Write out all the data again, exactly as it stands.

# Source data:
# # # # # # #

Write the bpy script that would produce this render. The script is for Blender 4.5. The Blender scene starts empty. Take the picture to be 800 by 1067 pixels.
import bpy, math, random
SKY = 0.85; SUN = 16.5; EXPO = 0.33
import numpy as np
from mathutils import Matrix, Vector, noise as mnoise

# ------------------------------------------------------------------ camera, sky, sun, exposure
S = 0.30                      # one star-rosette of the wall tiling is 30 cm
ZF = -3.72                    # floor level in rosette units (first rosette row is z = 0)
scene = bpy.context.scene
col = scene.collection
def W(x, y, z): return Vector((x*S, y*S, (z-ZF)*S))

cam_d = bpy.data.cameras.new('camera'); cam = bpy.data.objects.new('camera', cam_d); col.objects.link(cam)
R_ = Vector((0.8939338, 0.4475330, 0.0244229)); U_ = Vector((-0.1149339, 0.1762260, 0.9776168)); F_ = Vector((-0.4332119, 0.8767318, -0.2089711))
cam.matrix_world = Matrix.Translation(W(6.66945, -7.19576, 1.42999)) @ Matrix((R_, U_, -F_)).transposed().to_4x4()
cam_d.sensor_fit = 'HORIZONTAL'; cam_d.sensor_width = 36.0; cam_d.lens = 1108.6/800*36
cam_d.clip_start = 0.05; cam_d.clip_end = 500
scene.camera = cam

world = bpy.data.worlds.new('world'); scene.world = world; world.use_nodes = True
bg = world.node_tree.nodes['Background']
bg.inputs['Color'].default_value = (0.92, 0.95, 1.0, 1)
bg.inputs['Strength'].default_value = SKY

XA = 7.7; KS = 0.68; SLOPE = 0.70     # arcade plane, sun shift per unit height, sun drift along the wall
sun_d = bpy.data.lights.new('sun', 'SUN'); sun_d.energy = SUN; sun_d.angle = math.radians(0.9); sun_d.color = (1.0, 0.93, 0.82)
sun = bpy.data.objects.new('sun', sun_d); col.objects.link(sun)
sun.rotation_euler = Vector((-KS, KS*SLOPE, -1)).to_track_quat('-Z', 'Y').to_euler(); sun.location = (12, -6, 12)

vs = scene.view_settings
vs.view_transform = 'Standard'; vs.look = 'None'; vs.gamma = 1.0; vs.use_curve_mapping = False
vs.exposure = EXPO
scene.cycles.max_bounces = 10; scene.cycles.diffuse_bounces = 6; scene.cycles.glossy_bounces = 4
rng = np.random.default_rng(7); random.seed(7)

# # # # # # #

# Response:
Write the bpy script that would produce this render. The script is for Blender 4.5. The Blender scene starts empty. Take the picture to be 800 by 1067 pixels.
import bpy, math, random
SKY = 0.85; SUN = 16.5; EXPO = 0.33
import numpy as np
from mathutils import Matrix, Vector, noise as mnoise

# ------------------------------------------------------------------ camera, sky, sun, exposure
S = 0.30                      # one star-rosette of the wall tiling is 30 cm
ZF = -3.72                    # floor level in rosette units (first rosette row is z = 0)
scene = bpy.context.scene
col = scene.collection
def W(x, y, z): return Vector((x*S, y*S, (z-ZF)*S))

cam_d = bpy.data.cameras.new('camera'); cam = bpy.data.objects.new('camera', cam_d); col.objects.link(cam)
R_ = Vector((0.8939338, 0.4475330, 0.0244229)); U_ = Vector((-0.1149339, 0.1762260, 0.9776168)); F_ = Vector((-0.4332119, 0.8767318, -0.2089711))
cam.matrix_world = Matrix.Translation(W(6.66945, -7.19576, 1.42999)) @ Matrix((R_, U_, -F_)).transposed().to_4x4()
cam_d.sensor_fit = 'HORIZONTAL'; cam_d.sensor_width = 36.0; cam_d.lens = 1108.6/800*36
cam_d.clip_start = 0.05; cam_d.clip_end = 500
scene.camera = cam

world = bpy.data.worlds.new('world'); scene.world = world; world.use_nodes = True
bg = world.node_tree.nodes['Background']
bg.inputs['Color'].default_value = (0.92, 0.95, 1.0, 1)
bg.inputs['Strength'].default_value = SKY

XA = 7.7; KS = 0.68; SLOPE = 0.70     # arcade plane, sun shift per unit height, sun drift along the wall
sun_d = bpy.data.lights.new('sun', 'SUN'); sun_d.energy = SUN; sun_d.angle = math.radians(0.9); sun_d.color = (1.0, 0.93, 0.82)
sun = bpy.data.objects.new('sun', sun_d); col.objects.link(sun)
sun.rotation_euler = Vector((-KS, KS*SLOPE, -1)).to_track_quat('-Z', 'Y').to_euler(); sun.location = (12, -6, 12)

vs = scene.view_settings
vs.view_transform = 'Standard'; vs.look = 'None'; vs.gamma = 1.0; vs.use_curve_mapping = False
vs.exposure = EXPO
scene.cycles.max_bounces = 10; scene.cycles.diffuse_bounces = 6; scene.cycles.glossy_bounces = 4
rng = np.random.default_rng(7); random.seed(7)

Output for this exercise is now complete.